Ruth Kelly: My hon. Friend makes a reasonable point. The first thing to say is that local authorities will have a clear duty, for the first time, to ensure fair access to schools for all pupils living in that community, so they will have to go out and find out what parents want. They will have to talk to parents when their children are in year 1, year 2 or year 3 of primary school to find out what sort of secondary school they want to go to and to ensure that they have access to schools of the sort that they want to attend. Authorities will have to build that into their school transport plans and ensure that there is fair access. Financial help will be given to them to overcome that barrier, but underpinning all that is, first and foremost, a requirement for every school to be a good school. Choice is not real choice unless standards are driven up across the system, but fair access to the schools that are on offer is at the heart of our proposals in the White Paper.
Mr. Richard Shepherd (Aldridge-Brownhills) (Con): Education in Walsall is run by Serco. Do the Secretary of State's statement and the White Paper presage the end of its control?
Clive Efford (Eltham) (Lab): I am grateful to my right hon. Friend for her statement, but may I ask her whether she believes that parent power will in any respect stand in the way of expanding schools and improving them? Where are the schools that want to expand to take on more challenging pupils?

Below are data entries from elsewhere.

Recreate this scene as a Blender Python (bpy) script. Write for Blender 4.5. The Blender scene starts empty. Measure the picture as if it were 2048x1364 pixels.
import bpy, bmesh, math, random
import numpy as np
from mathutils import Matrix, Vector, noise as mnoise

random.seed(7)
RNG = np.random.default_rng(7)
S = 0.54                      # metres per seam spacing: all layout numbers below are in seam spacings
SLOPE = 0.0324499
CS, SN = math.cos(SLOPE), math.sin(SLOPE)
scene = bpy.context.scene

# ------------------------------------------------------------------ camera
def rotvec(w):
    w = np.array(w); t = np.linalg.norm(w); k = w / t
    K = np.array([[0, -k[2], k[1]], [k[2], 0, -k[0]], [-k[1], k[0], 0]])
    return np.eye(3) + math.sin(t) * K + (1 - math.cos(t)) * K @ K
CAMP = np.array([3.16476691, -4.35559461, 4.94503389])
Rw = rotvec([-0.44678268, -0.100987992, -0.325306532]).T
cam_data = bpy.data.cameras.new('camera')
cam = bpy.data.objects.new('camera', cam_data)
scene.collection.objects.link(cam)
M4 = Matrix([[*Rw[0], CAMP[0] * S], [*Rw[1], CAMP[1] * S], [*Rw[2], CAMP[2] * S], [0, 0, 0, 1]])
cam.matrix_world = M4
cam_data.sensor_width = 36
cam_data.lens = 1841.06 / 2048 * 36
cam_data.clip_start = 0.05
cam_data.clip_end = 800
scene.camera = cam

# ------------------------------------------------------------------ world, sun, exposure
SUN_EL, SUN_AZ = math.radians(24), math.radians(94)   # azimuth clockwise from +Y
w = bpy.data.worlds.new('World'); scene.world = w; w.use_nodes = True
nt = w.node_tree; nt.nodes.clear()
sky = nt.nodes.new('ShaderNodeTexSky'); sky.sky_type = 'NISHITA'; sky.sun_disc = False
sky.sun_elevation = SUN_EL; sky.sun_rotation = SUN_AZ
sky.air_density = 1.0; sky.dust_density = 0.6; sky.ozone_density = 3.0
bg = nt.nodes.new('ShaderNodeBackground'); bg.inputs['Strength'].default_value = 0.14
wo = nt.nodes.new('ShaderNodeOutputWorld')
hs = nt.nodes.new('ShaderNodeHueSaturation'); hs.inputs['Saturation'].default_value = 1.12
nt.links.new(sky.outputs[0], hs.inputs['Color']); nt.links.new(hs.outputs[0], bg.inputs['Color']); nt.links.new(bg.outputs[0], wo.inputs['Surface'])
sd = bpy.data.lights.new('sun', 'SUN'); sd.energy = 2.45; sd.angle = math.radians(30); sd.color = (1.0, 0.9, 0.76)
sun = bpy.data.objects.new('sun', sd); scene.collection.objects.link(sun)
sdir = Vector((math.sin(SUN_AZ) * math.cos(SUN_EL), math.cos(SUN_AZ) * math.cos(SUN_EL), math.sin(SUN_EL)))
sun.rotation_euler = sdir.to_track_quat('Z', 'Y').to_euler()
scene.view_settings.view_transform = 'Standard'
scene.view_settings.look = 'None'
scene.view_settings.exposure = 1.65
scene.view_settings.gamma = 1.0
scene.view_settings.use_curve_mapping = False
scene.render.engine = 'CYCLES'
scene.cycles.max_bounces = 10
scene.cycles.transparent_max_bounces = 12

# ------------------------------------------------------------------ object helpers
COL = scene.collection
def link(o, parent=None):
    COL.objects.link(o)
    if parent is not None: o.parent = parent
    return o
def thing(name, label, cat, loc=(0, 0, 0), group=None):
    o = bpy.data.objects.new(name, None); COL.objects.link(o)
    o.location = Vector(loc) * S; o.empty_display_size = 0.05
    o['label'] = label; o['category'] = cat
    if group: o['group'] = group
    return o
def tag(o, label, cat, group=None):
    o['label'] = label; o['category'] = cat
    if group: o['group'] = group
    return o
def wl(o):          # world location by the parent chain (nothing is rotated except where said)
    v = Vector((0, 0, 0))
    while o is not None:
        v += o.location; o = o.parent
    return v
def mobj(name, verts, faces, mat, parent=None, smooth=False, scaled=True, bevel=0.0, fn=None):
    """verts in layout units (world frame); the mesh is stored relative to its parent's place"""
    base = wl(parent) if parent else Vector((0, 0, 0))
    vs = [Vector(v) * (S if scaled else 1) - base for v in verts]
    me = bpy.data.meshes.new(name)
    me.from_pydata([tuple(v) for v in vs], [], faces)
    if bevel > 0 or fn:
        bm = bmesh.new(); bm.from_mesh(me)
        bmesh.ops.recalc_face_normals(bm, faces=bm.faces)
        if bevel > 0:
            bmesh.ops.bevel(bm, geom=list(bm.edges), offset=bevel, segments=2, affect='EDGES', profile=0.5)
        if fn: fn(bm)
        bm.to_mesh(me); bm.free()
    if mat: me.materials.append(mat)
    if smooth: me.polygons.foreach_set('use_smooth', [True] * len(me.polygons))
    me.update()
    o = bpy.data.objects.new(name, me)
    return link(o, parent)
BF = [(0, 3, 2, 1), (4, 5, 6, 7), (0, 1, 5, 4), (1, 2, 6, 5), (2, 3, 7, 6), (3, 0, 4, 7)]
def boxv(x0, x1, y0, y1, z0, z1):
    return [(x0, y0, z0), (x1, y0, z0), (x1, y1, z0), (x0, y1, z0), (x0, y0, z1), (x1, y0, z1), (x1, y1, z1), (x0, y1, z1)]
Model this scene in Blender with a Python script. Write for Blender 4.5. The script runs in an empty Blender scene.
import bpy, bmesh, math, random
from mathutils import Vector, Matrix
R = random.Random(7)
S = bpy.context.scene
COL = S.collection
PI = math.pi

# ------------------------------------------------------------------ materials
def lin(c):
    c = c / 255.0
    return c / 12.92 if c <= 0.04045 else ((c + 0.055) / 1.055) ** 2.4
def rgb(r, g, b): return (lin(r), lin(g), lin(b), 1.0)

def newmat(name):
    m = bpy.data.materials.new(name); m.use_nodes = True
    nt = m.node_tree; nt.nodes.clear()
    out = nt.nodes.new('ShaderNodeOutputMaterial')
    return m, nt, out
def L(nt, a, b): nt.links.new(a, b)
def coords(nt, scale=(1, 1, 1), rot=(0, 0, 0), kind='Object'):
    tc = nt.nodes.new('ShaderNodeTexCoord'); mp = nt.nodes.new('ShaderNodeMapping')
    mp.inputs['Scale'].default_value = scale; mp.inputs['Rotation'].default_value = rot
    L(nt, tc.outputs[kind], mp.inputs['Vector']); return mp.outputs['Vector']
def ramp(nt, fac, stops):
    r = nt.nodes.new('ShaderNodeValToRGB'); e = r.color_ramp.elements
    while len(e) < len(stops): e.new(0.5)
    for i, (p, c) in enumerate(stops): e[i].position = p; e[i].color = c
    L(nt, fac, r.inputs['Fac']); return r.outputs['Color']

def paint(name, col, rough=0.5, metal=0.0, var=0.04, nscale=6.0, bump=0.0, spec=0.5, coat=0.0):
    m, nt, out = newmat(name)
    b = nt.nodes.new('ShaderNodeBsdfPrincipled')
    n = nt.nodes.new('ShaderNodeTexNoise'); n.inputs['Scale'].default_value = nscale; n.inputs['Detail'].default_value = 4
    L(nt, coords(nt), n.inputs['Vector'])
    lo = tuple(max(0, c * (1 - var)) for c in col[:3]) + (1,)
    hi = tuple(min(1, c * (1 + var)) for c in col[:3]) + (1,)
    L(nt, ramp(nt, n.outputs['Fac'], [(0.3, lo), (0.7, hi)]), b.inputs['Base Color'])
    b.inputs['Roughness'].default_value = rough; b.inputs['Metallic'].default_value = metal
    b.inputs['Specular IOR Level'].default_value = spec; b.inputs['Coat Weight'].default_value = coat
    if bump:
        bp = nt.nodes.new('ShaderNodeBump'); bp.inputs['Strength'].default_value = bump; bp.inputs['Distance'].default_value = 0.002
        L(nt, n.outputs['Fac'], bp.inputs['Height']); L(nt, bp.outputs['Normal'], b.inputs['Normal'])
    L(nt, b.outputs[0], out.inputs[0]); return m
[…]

Are we not empowering parents who have moved heaven and earth to get near to the successful schools, and who often have moved house to do so? Will they turn round and say, "Yes, expand this school and make it bigger to take on those more challenging pupils," when they feel that they have left those pupils behind through their ability to move closer to the most successful schools? I urge my right hon. Friend to think very carefully about the system we are introducing. Are not these proposals in danger of being a charter for the chattering classes to leave behind the inner-city secondary schools, as they have always done in our education system? What mechanisms will she put in place to ensure that that does not happen?